Professor Hayward acknowledged the IPCC’s efforts to improve its culture of inclusivity for women and researchers from developing countries. “We have a huge range of cultures, languages, practices and religions, so personally for me that has been a really enriching part of the process. It has been interesting to watch physical and social scientists reflecting about what are accepted as appropriate ways to behave. It’s good professional practice.”

The barriers women face

Barriers remain, however. The IPCC meetings are online, with the most recent government hearings based in Germany, so members in the global south had to negotiate European time zones. Women scientists often have caregiving responsibilities and must juggle looking after children or elderly relatives alongside the demanding IPCC process.

For two weeks before the report is released, authors of a summary document defend the key findings against challenges from government science teams.

“I’ve been working from about 10.30 at night to 7.30 or 8am,” Professor Hayward says. “It’s quite hard because you have to defend your team’s research under intense scrutiny at 2 o’clock in the morning – it was a level of stress and anxiety I hadn’t experienced before.”

Participation is worth it though. The Nature paper shows the IPCC is particularly important for women’s careers. “You are put into quite challenging situations where you are presenting to governments and debating across scientific bodies of knowledge, and it is particularly significant for networking and building the capacity of women’s leadership.”

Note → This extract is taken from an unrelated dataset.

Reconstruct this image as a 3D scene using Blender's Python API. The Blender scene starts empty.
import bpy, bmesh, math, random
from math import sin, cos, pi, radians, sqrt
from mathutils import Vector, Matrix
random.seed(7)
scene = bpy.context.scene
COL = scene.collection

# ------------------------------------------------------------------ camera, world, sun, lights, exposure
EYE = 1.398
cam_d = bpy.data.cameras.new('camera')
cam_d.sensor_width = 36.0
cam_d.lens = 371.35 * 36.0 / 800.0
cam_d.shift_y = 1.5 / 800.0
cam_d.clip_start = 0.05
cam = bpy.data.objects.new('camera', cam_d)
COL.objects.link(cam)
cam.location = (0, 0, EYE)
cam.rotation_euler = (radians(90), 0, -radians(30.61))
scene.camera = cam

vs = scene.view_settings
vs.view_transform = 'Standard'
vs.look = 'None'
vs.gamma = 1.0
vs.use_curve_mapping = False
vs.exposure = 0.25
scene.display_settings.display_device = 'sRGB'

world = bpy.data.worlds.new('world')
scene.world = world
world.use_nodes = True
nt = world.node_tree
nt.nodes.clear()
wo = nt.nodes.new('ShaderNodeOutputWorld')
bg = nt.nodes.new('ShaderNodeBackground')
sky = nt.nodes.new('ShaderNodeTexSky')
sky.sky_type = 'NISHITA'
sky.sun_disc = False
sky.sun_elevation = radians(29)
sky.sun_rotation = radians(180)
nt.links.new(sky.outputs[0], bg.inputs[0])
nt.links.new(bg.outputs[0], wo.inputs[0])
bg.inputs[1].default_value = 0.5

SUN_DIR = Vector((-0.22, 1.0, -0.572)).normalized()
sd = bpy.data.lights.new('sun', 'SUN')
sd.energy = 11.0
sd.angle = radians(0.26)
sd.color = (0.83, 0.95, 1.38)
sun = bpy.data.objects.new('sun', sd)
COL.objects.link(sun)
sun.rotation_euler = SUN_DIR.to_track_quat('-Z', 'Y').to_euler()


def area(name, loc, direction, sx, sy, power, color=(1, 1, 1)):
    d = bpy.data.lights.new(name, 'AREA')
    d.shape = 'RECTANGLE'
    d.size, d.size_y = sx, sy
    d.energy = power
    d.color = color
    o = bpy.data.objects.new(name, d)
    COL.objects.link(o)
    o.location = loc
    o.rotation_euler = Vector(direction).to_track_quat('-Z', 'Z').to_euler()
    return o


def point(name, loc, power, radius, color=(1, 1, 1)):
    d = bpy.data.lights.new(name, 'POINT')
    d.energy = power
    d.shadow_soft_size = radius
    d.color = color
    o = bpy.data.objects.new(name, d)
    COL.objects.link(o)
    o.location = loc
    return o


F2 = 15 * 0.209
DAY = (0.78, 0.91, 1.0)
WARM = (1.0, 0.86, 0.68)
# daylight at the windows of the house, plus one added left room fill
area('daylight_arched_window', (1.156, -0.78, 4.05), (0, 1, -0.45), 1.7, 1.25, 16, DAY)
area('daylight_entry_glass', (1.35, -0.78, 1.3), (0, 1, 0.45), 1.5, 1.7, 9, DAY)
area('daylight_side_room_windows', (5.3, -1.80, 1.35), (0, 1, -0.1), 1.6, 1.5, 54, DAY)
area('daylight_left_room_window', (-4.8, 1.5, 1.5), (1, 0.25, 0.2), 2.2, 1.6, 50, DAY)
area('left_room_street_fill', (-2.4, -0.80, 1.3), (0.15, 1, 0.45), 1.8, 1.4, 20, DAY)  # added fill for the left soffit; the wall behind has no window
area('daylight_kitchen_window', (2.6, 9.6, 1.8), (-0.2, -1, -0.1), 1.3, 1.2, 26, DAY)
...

Getting a foot in the door

Professor Hayward was first nominated for the IPCC in 2016 while on special leave from UC, working with a University of Surrey research team and a climate team from the University of East Anglia in the UK. A dual British-New Zealand resident, she made a courtesy call to the New Zealand Government. “Their initial response was, ‘We already have our men thanks’. That was awkward because I had actually been nominated by France, so I was just really advising them, not asking for permission’.” She says the Nature paper shows this tendency to call upon well-established scientists exists in every country and is a barrier to encouraging new voices.

She began as a lead author on the sustainability chapter of the 1.5 report, published in 2018, a report she thinks changed perceptions about the urgency of climate change. 

“I think everyone felt quite proud when it was finished, that it has changed public understanding of climate change and certainly governments and ministers for the environment have said the report really underscored how serious the issues were.”

Subsequently invited to be a coordinating lead author on Chapter 6: Cities and Infrastructure of the IPCC’s second instalment of its current Sixth Assessment cycle, Professor Hayward was also appointed to the core writing team for the synthesis report, a summary of the last six years of research.

Key findings – and hope for the future

Key findings are that we are rapidly running out of time to adapt to our changing climate and that 3.6 billion people will be particularly vulnerable to climate change – they are women, children, disabled people and the marginalised including those in developing countries in Africa, Asia, and small island nations.

“I think writing climate reports as a whole can be quite a grim experience because you are documenting human suffering and risk, but what is unusual about the process is you are working with hundreds of colleagues who also care deeply about these issues,” Professor Hayward says. “That is a very empowering thing to know, that around the world there are hundreds and thousands of people working on the issues.”